Thread: Hum from Cable
View Single Post
  #7   Report Post  
Posted to sci.electronics.repair
Ron D. Ron D. is offline
external usenet poster
 
Posts: 173
Default Hum from Cable

In a really perfect world, every ground should go back to the single point ground.

The first part is to have Telco, electrical and cable tie together at only one place.

The telco protector is a potential source of problems, but it's on the telco side of the NID and connected to the ground rod. Hum usually shows up in the land line.

Another issue is the cable. I should also be home run if from many locations. A splitter here and a splitter there isn't very good because of potential loops.

Each 120 V branch circuit is already a loop, because it has multiple outlet grounds in parallel separated by some distance. If each outlet went all the way back to the panel, the potential loop would not be there.

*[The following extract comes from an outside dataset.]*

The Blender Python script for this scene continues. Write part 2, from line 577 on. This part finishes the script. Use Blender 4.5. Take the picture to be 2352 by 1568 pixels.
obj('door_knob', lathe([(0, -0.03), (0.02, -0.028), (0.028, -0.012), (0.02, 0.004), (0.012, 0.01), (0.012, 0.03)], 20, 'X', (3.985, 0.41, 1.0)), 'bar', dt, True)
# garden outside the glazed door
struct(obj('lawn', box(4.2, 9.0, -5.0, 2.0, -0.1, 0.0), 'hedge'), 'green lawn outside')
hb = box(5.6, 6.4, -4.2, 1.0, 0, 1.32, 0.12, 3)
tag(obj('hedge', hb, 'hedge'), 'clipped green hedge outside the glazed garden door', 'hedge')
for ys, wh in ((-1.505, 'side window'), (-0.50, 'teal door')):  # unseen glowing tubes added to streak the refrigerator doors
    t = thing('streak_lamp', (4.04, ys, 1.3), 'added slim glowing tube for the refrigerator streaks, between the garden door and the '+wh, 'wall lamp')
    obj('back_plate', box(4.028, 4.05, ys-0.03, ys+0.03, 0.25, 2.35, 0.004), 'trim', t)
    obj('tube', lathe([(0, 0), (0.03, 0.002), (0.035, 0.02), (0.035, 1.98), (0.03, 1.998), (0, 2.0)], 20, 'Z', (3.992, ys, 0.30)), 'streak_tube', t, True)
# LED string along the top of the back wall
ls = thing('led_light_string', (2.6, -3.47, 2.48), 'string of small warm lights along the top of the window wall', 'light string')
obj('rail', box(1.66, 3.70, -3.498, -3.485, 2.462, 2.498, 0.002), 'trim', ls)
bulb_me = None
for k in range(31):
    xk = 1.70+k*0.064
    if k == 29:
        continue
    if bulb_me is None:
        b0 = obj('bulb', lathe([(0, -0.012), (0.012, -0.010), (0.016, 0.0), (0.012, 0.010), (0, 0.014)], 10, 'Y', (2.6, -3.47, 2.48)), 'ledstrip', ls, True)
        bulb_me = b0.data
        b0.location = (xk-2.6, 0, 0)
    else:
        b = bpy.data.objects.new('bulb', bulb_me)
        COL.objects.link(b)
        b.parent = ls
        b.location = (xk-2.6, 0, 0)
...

Some device along a circuit can potentially put noise on ground from say a switching power supply filter that's grounded. A fault can raise the potential of some device say near the middle of the loop from a lightning strike or ground at the end of the loop.

Ground is supposed to be low impedance and in theory nothing should happen.

Everything works really well when you have one phone, one device connected to the TV or the devices are clustered and you have a single point ground.

USB also uses ground as a common to the power supply. Switching power suppllied that are grounded also put some amount of noise on the ground. The RCA phono jack is the consumer (single-ended) version of what's done commercially using differential signals and DIN connectors. there is a in phase and out of phase signal relative to ground. The wires are twisted to reduce EMI and shielded to reduce RFI.

Shields should actually only be connected at one end, but sometimes that isn't possible.